Our decisions become our decisions.

We’re no longer programmed by what our parents taught us to be.

Well…

It’s all, well, pretty much one big victim mentality.

Let me explain why.

I’m not denying the fact – nor have I talked to many people over the course of my coaching profession – that we all need to heal. We all need to basically heal from whatever we all went through as children, and we all went through something even if our parents were perfect Stepford parents. Trust me. 20 years of coaching has demonstrated that to me.

But I’d like to take a different approach in this whole matter.

We all like to have this perception that somehow or another, we deserved or needed to be treated in a certain way.

A lot of people say they would be happy today if it weren’t for their parents. I don’t believe that. You see, our parents did the best job they could possibly do. They treated us the only way they knew how to treat us.

You see, our parents were not the villains in our victim story.

The villains is actually our own thoughts.

Granted, my mom could have been more loving or actually more present, but I look at my mom as an adult. And if I were friends with my mom and dad, I could thoroughly understand what they went through as an adult and how it was passed down to me.

My brother passing away when I was three and a half.

My mom deciding to kill herself in a car wreck with me in the car.

My mother survived that, and she survived the death of my brother.

But in reality, it made her a shell of who she really was before. So in turn, it affected me on a lot of levels. Certainly, a lot of my decisions in life were based on the programming from my parents. But if you’ve noticed, I’m not blaming them for anything.

The decisions that I made in my life… maybe I made them unconsciously and maybe I was triggered, but they were obviously life lessons I needed to learn.

The relationships I had.

The business partnerships I had.

The friendships I had.

The things I could have avoided, the decisions I could have made better were obviously things I needed to experience as my soul evolved.

So stop blaming your parents.

You see, we can blame our parents all we want, but our parents were just adults. So imagine if you actually met your parents at the exact age they were screwing you up. Would you have blamed them for anything?

Let’s say you could have time traveled into the future and you actually got to see what it was like to take care of you under the life stress and under the stories your parents were living out in their own life.

Would you blame them?

Or would you just have compassion because they were just having a human experience and the human experience they were having was not only their own experience, but yours as well?

I have a daughter, and I can see how some of my actions will definitely be the cause of my daughter’s stories in the future.

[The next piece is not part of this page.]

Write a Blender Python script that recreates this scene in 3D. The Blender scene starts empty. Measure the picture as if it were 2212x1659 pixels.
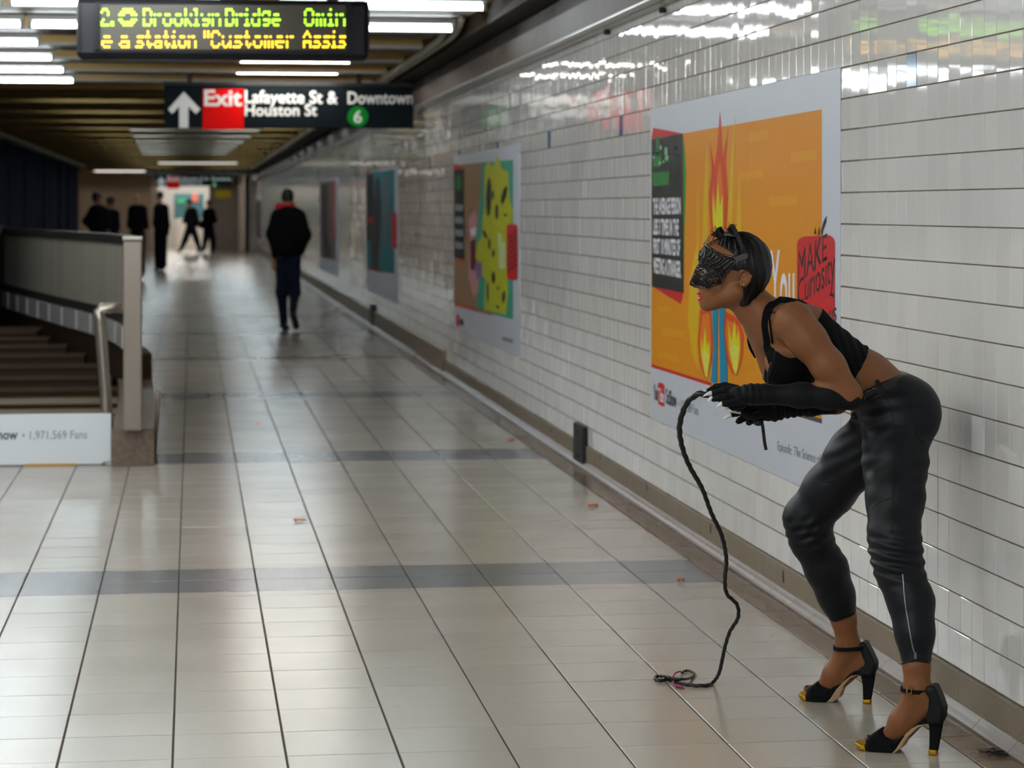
import bpy, bmesh, math, random
import numpy as np
from mathutils import Vector, Matrix

random.seed(7)
rng = np.random.default_rng(7)
SC = bpy.context.scene
COL = SC.collection

# ---------------------------------------------------------------- camera
F, CX, CY, H = 5250.0, 1106.0, 450.0, 1.485      # focal length and principal point in 2212x1659 pixels, eye height
TH = math.atan(691 / F)                          # camera yaw towards the tiled wall
ST, CT = math.sin(TH), math.cos(TH)
XW = 2.235                                       # face of the tiled wall
cam = bpy.data.cameras.new('camera')
camo = bpy.data.objects.new('camera', cam)
COL.objects.link(camo)
camo.location = (0, 0, H)
camo.rotation_euler = (math.pi / 2, 0, -TH)
cam.sensor_width = 36
cam.sensor_fit = 'HORIZONTAL'
cam.lens = 36 * F / 2212
cam.shift_y = -(829.5 - CY) / 2212
cam.clip_end = 300
cam.dof.use_dof = True
cam.dof.focus_distance = 6.95
cam.dof.aperture_fstop = 5.2
SC.camera = camo

# ---------------------------------------------------------------- world and exposure
w = bpy.data.worlds.new('world')
SC.world = w
w.use_nodes = True
w.node_tree.nodes['Background'].inputs[0].default_value = (0.80, 0.86, 1.0, 1)
w.node_tree.nodes['Background'].inputs[1].default_value = 0.03
SC.view_settings.view_transform = 'Standard'
SC.view_settings.look = 'None'
SC.view_settings.gamma = 1
SC.view_settings.use_curve_mapping = False
SC.view_settings.exposure = 0.5
SC.cycles.max_bounces = 6
SC.cycles.diffuse_bounces = 3
SC.cycles.glossy_bounces = 3
SC.cycles.adaptive_threshold = 0.065
SC.cycles.adaptive_min_samples = 12
SC.cycles.caustics_reflective = False
SC.cycles.caustics_refractive = False
TUBE_NEAR, TUBE_SEEN, TUBE_FAR = 50.0, 22.0, 28.0                 # radiance of the ceiling tubes
TUBE_COL, TUBE_COOL, TUBE_COL_FAR = (1.0, 0.95, 0.88), (0.86, 0.95, 1.0), (0.78, 0.92, 1.0)


# ---------------------------------------------------------------- picture points to places
def c2w(p):
    p = np.asarray(p, float)
    a, b, c = p[..., 0], p[..., 1], p[..., 2]
    return np.stack([a * CT + b * ST, -a * ST + b * CT, c], -1)


def PC(px, py, d):
    return np.array([(px - CX) / F * d, d, H - (py - CY) / F * d])


def P(px, py, d):
    return tuple(c2w(PC(px, py, d)))


def FL(px, py, z=0.0):
    return P(px, py, F * (H - z) / (py - CY))


def WL(px, py, X=XW):
    d = X / ((px - CX) / F * CT + ST)
    return P(px, py, d)


def PYp(px, py, Y):
    d = Y / (CT - (px - CX) / F * ST)
    return P(px, py, d)


def proj(p):
    a = p[0] * CT - p[1] * ST
    d = p[0] * ST + p[1] * CT
    return CX + F * a / d, CY + F * (H - p[2]) / d, d


# ---------------------------------------------------------------- materials
def L(r, g, b):
    f = lambda v: (v / 255 / 12.92) if v / 255 <= 0.04045 else ((v / 255 + 0.055) / 1.055) ** 2.4
    return (f(r), f(g), f(b))


MATS = {}


def mat(name, col, rough=0.5, metal=0.0, var=0.0, vsrc=None, noise=None, bump=None, coat=0.0, emit=None, estr=0.0,
        spec=0.5, noise2=None, sheen=0.0, rnoise=0.0):
    if name in MATS:
        return MATS[name]
    m = bpy.data.materials.new(name)
    m.use_nodes = True
    nt = m.node_tree
    N, K = nt.nodes, nt.links
    b = N['Principled BSDF']
    b.inputs['Base Color'].default_value = (*col, 1)
    b.inputs['Roughness'].default_value = rough
    b.inputs['Metallic'].default_value = metal
    b.inputs['Specular IOR Level'].default_value = spec
    b.inputs['Coat Weight'].default_value = coat
    b.inputs['Coat Roughness'].default_value = 0.06
    if sheen:
        b.inputs['Sheen Weight'].default_value = sheen
        b.inputs['Sheen Roughness'].default_value = 0.4
    if emit:
        b.inputs['Emission Color'].default_value = (*emit, 1)
        b.inputs['Emission Strength'].default_value = estr
    geo = N.new('ShaderNodeNewGeometry')
    terms = []

    def nz(scale, detail=3, vec=None):
        t = N.new('ShaderNodeTexNoise')
        t.inputs['Detail'].default_value = detail
        if isinstance(scale, (tuple, list)):
            mp = N.new('ShaderNodeMapping')
            mp.inputs['Scale'].default_value = scale
            K.new(geo.outputs['Position'], mp.inputs['Vector'])
            K.new(mp.outputs[0], t.inputs['Vector'])
            t.inputs['Scale'].default_value = 1
        else:
            t.inputs['Scale'].default_value = scale
            K.new(geo.outputs['Position'], t.inputs['Vector'])
        return t.outputs['Fac']

    def scaled(sock, amt):
        q = N.new('ShaderNodeMath')
        q.operation = 'MULTIPLY_ADD'
        K.new(sock, q.inputs[0])
        q.inputs[1].default_value = 2 * amt
        q.inputs[2].default_value = -amt
        return q.outputs[0]

    for nn in (noise, noise2):
        if nn:
            terms.append(scaled(nz(nn[0], nn[2] if len(nn) > 2 else 3), nn[1]))
    if var:
        if vsrc == 'island':
            s = geo.outputs['Random Per Island']
        else:
            s = N.new('ShaderNodeObjectInfo').outputs['Random']
        terms.append(scaled(s, var))
    if terms:
        acc = None
        for t in terms:
            q = N.new('ShaderNodeMath')
            q.operation = 'ADD'
            if acc is None:
                q.inputs[0].default_value = 1.0
            else:
                K.new(acc, q.inputs[0])
            K.new(t, q.inputs[1])
            acc = q.outputs[0]
        v = N.new('ShaderNodeVectorMath')
        v.operation = 'SCALE'
        v.inputs[0].default_value = col
        K.new(acc, v.inputs['Scale'])
        K.new(v.outputs[0], b.inputs['Base Color'])
    if rnoise:
        q = N.new('ShaderNodeMath')
        q.operation = 'MULTIPLY_ADD'
        K.new(nz(3.0, 2), q.inputs[0])
        q.inputs[1].default_value = rnoise
        q.inputs[2].default_value = rough - rnoise / 2
        K.new(q.outputs[0], b.inputs['Roughness'])
    if bump:
        bp = N.new('ShaderNodeBump')
        bp.inputs['Strength'].default_value = bump[1]
        bp.inputs['Distance'].default_value = bump[2] if len(bump) > 2 else 0.002
        K.new(nz(bump[0], 2), bp.inputs['Height'])
        K.new(bp.outputs[0], b.inputs['Normal'])
    MATS[name] = m
    return m


# ---------------------------------------------------------------- objects
def setp(o, label=None, cat=None, group=None, kind=None):
    if label: o['label'] = label
    if cat: o['category'] = cat
    if group: o['group'] = group
    if kind: o['kind'] = kind
    return o


def empty(name, loc, label, cat, group=None, kind=None):
    o = bpy.data.objects.new(name, None)
    o.empty_display_size = 0.1
    o.location = loc
    COL.objects.link(o)
    return setp(o, label, cat, group, kind)


def link(name, me, mats, parent=None, **kw):
    o = bpy.data.objects.new(name, me)
    COL.objects.link(o)
    if mats is not None:
        for m in (mats if isinstance(mats, (list, tuple)) else [mats]):
            me.materials.append(m)
    if parent is not None:
        o.parent = parent
        o.matrix_parent_inverse = Matrix.Translation(-Vector(world_loc(parent)))
    return setp(o, **kw)


def world_loc(o):
    return o.get('_wl', None) or (tuple(o.location) if o.parent is None else (0, 0, 0))


class MB:
    """collects shapes, then builds ONE mesh object"""

    def __init__(s):
        s.v, s.f, s.m, s.sm = [], [], [], []

    def add(s, vs, fs, mi=0, smooth=False):
        o = len(s.v)
        s.v += [tuple(float(q) for q in p) for p in vs]
        for f in fs:
            s.f.append(tuple(i + o for i in f))
            s.m.append(mi)
            s.sm.append(smooth)
        return s

    def box(s, x0, x1, y0, y1, z0, z1, mi=0):
        vs = [(x0, y0, z0), (x1, y0, z0), (x1, y1, z0), (x0, y1, z0), (x0, y0, z1), (x1, y0, z1), (x1, y1, z1), (x0, y1, z1)]
        return s.add(vs, [(0, 3, 2, 1), (4, 5, 6, 7), (0, 1, 5, 4), (1, 2, 6, 5), (2, 3, 7, 6), (3, 0, 4, 7)], mi)

    def bbox(s, x0, x1, y0, y1, z0, z1, r=0.005, mi=0):
        """bevelled box"""
        bm = bmesh.new()
        bmesh.ops.create_cube(bm, size=1)
        for v in bm.verts:
            v.co = ((x0 + x1) / 2 + v.co.x * (x1 - x0), (y0 + y1) / 2 + v.co.y * (y1 - y0), (z0 + z1) / 2 + v.co.z * (z1 - z0))
        bmesh.ops.bevel(bm, geom=bm.edges[:], offset=r, segments=2, profile=0.5, affect='EDGES')
        bm.verts.index_update()
        vs = [v.co[:] for v in bm.verts]
        fs = [[v.index for v in f.verts] for f in bm.faces]
        bm.free()
        return s.add(vs, fs, mi, False)

    def hexa(s, p8, mi=0):
        return s.add(p8, [(0, 3, 2, 1), (4, 5, 6, 7), (0, 1, 5, 4), (1, 2, 6, 5), (2, 3, 7, 6), (3, 0, 4, 7)], mi)

    def tube(s, pts, r, n=8, mi=0, cap=True, twist=0.0, lob=0.0, nl=3, sq=None):
        pts = [Vector(p) for p in pts]
        m = len(pts)
        rr = r if isinstance(r, (list, tuple, np.ndarray)) else [r] * m
        vs, fs = [], []
        up = Vector((0, 0, 1))
        prev = None
        dist = 0
        for i, p in enumerate(pts):
            t = (pts[min(i + 1, m - 1)] - pts[max(i - 1, 0)])
            if t.length < 1e-9: t = Vector((0, 0, 1))
            t.normalize()
            if prev is None:
                u = t.cross(up)
                if u.length < 0.05: u = t.cross(Vector((1, 0, 0)))
            else:
                u = prev - t * prev.dot(t)
            u.normalize()
            prev = u
            v = t.cross(u)
            if i: dist += (p - pts[i - 1]).length
            for k in range(n):
                an = 2 * math.pi * k / n
                q = rr[i] * (1 + lob * math.cos(nl * an + dist * twist))
                vs.append(p + u * (math.cos(an) * q) + v * (math.sin(an) * q * (sq or 1)))
        for i in range(m - 1):
            for k in range(n):
                a, b = i * n + k, i * n + (k + 1) % n
                fs.append((a, b, b + n, a + n))
        if cap:
            fs.append(tuple(range(n - 1, -1, -1)))
            fs.append(tuple((m - 1) * n + k for k in range(n)))
        return s.add(vs, fs, mi, True)

    def ribbon(s, pts, nors, w, th, mi=0):
        """flat strip: width w lies across the path and the normals, thickness th along the normals"""
        pts = [Vector(p) for p in pts]
        vs, fs = [], []
        m = len(pts)
        ww = w if isinstance(w, (list, tuple)) else [w] * m
        for i, p in enumerate(pts):
            t = (pts[min(i + 1, m - 1)] - pts[max(i - 1, 0)]).normalized()
            n = Vector(nors[i] if isinstance(nors, list) else nors)
            n = (n - t * n.dot(t)).normalized()
            q = t.cross(n) * (ww[i] / 2)
            vs += [p - q - n * th / 2, p + q - n * th / 2, p + q + n * th / 2, p - q + n * th / 2]
        for i in range(m - 1):
            for k in range(4):
                a, b = i * 4 + k, i * 4 + (k + 1) % 4
                fs.append((a, b, b + 4, a + 4))
        fs += [(3, 2, 1, 0), tuple((m - 1) * 4 + k for k in range(4))]
        return s.add(vs, fs, mi, False)

    def lathe(s, prof, c, n=16, mi=0):
        vs, fs = [], []
        for (r, z) in prof:
            for k in range(n):
                an = 2 * math.pi * k / n
                vs.append((c[0] + r * math.cos(an), c[1] + r * math.sin(an), c[2] + z))
        for i in range(len(prof) - 1):
            for k in range(n):
                a, b = i * n + k, i * n + (k + 1) % n
                fs.append((a, b, b + n, a + n))
        fs += [tuple(range(n - 1, -1, -1)), tuple((len(prof) - 1) * n + k for k in range(n))]
        return s.add(vs, fs, mi, True)

    def mesh(s, name):
        me = bpy.data.meshes.new(name)
        me.from_pydata(s.v, [], s.f)
        me.polygons.foreach_set('material_index', s.m)
        me.polygons.foreach_set('use_smooth', s.sm)
        me.update()
        return me

    def build(s, name, mats, parent=None, **kw):
        return link(name, s.mesh(name), mats, parent, **kw)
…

Is it my daughter’s fault right now that she’s getting programmed that way? Absolutely not. She’s just an innocent victim in parents trying to figure out life because nobody has it together all the time.

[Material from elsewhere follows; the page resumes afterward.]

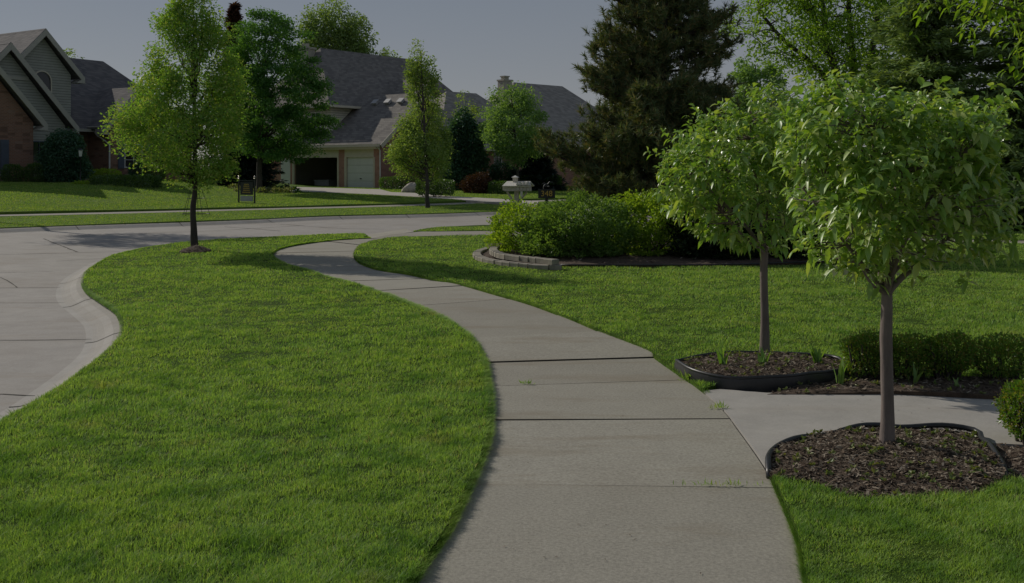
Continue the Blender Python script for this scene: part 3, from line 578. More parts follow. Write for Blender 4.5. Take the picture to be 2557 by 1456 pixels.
def broad_tree(name, label, D, base, prof, fork_y, lmat, bmat, r0, nclus, per, crad, lsize, seed, group=None, shell=.6, limbs=14, flat=.75, top_r=.25, deep=1.0, base_z=None, droop=.25, lead=True, cat="tree", aspect=.55, lobe=.2):
    rng = np.random.default_rng(seed); bx, by = base; bz = float(T(bx, by)) + .02 if base_z is None else base_z
    t = thing(name, label, cat, (bx, by, bz), 0, group); O = np.array((bx, by, bz))
    Cc, out_, ax = crown(prof, D, nclus, rng, shell, deep, lobe); n = nclus * per
    ci = np.repeat(np.arange(nclus), per); P = Cc[ci] + unit(rng.normal(0, 1, (n, 3))) * (rng.uniform(0, 1, (n, 1)) ** .45) * np.array((1, 1, flat)) * crad * 1.55 * rng.uniform(.6, 1.25, (nclus, 1))[ci]
    dr = out_[ci] * .8 + rng.normal(0, .7, (n, 3)) - np.array((0, 0, droop)); ls = lsize * rng.uniform(.65, 1.3, n)
    g = Geo(); leaf_quads(g, P - O, dr, ls, ls * aspect * rng.uniform(.8, 1.2, n), rng); g.build('crown', lmat, t)
    g = Geo(); zf = CAMH + (HZ - fork_y) / FP * D; ztop = Cc[:, 2].max() - crad; topx = ax[np.argmax(Cc[:, 2]), 0]
    fork = np.array((bx + (topx - bx) * .05, by, zf)); tp = np.array((topx, D, ztop)) if lead else fork + np.array((0, 0, .3))
    trunk_mesh(g, [np.zeros(3), (fork - O) * .55 + np.array((rng.normal(0, .02), 0, 0)), fork - O, (fork - O) * .5 + (tp - O) * .5, tp - O] if lead else [np.zeros(3), (fork - O) * .5, fork - O], r0, r0 * (top_r if lead else .8), rng)
    sel = rng.choice(nclus, min(limbs, nclus), replace=False)
    for k in sel:
        c = Cc[k]; f = np.clip((c[2] - zf) / max(ztop - zf, .1) * .75 - .08, 0, .9); st_ = fork + (tp - fork) * f
        limb(g, st_ - O, c - O, r0 * (.55 - .4 * f), r0 * .06, rng)
    g.build('trunk', bmat, t, True); return t
def shrub(name, label, D, prof, lmat, n, lsize, seed, group=None, base_z=None, bx=None, deep=1.0, shell=.35, nst=6, jit=.05, cat="shrub", flat=False, stem=None, upright=.3, clump=0, crad=.12, aspect=.6, stem_r=.012):
    """dense shrub: leaves through the outer shell of its outline, stems inside"""
    rng = np.random.default_rng(seed); yb, l, r = max(prof); x0 = ((l + r) / 2 - CX) / FP * D if bx is None else bx; bz = float(T(x0, D)) + .03 if base_z is None else base_z
    t = thing(name, label, cat, (x0, D, bz), 0, group); O = np.array((x0, D, bz))
    if clump:
        Cc, oc, _ = crown(prof, D, clump, rng, shell, deep); ci = rng.integers(0, clump, n); P = Cc[ci] + unit(rng.normal(0, 1, (n, 3))) * (rng.uniform(0, 1, (n, 1)) ** .45) * crad * 1.6; o = oc[ci]
    else: P, o, _ = crown(prof, D, n, rng, shell, deep); P = P + rng.normal(0, jit, P.shape)
    P[:, 2] = np.maximum(P[:, 2], bz + .02)
    dr = o + rng.normal(0, .6, P.shape) + np.array((0, 0, upright)); ls = lsize * rng.uniform(.6, 1.3, n)
    g = Geo(); leaf_quads(g, P - O, dr, ls, ls * aspect, rng, upbias=.3); g.build('foliage', lmat, t)
    g = Geo(); Q, _, ax = crown(prof, D, nst * 3, rng, .8, deep); hw = (r - l) / 2 / FP * D
    for k in range(nst * 3):
        a = rng.uniform(0, 6.28); b = np.array((math.cos(a), math.sin(a) * deep, 0)) * hw * .3 * rng.uniform(.2, 1); b[2] = -.02
        limb(g, b, Q[k] - O, stem_r, stem_r * .35, rng, .1, 5, 5, -.1)
    g.build('stem', stem or M['barkdark'], t, True); return t
def box_shrub(name, label, cx, cy, w, d, h, z0, lmat, n, lsize, seed, rz=0.0, group=None, rnd=.35, cat="hedge", stems=5, lift=0.06, wob=.02, brown=None):
    """clipped shrub: leaves over a rounded block, twigs within"""
    rng = np.random.default_rng(seed); t = thing(name, label, cat, (cx, cy, z0), rz, group)
    u = rng.normal(0, 1, (n, 3)); e = 2 / max(.12, rnd) if rnd < 1 else 2; u = u / ((np.abs(u) ** e).sum(1) ** (1 / e))[:, None]
    q = np.where(rng.uniform(0, 1, n) < .75, rng.uniform(.9, 1.02, n), rng.uniform(.35, .9, n)); P = u * q[:, None] * np.array((w / 2, d / 2, (h - lift) / 2)) + np.array((0, 0, lift + (h - lift) / 2))
    bump = (vnoise(P[:, 0] + 3 * P[:, 2], P[:, 1] * 2 + seed, .16, 2) - .5) * 2; P = P + u * bump[:, None] * wob * 1.6 + rng.normal(0, wob * .5, P.shape)
    dr = u + rng.normal(0, .6, u.shape) + np.array((0, 0, .2)); ls = lsize * rng.uniform(.6, 1.3, n)
    g = Geo(); leaf_quads(g, P, dr, ls, ls * .62, rng, upbias=.2); g.build('foliage', lmat, t)
    g = Geo()
    for k in range(stems * 4):
        bx = rng.uniform(-.32, .32) * w; by = rng.uniform(-.3, .3) * d; limb(g, (bx, by, -.03), (bx * rng.uniform(1, 2.4), by * rng.uniform(1, 2.4), h * rng.uniform(.5, .9)), .012, .004, rng, .1, 5, 5, 0)
    g.build('branchwork', M['barkdark'], t, True); return t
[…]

As parents, we make mistakes because we are figuring out life on a day-to-day basis. So the mistakes we make or the things we do definitely affect our children and allow our children to go further on through life so they can blame us in the future.

But in reality…

There’s nobody to blame but yourself. You see, once you’ve figured out what your parents did to you, you make a conscious effort of whether to accept it, forgive them and move forward, or continue to be the victim and have your parents be the villain.

I choose not to blame my mom and dad any more. Both of them have passed. But if they were here, I’d look at them as just two old people that I can get together with, learn things from, and no longer expect them to treat me in the childhood story that I wish I had.

Time to drop the villain. Time to drop the ego. Time to just love and accept.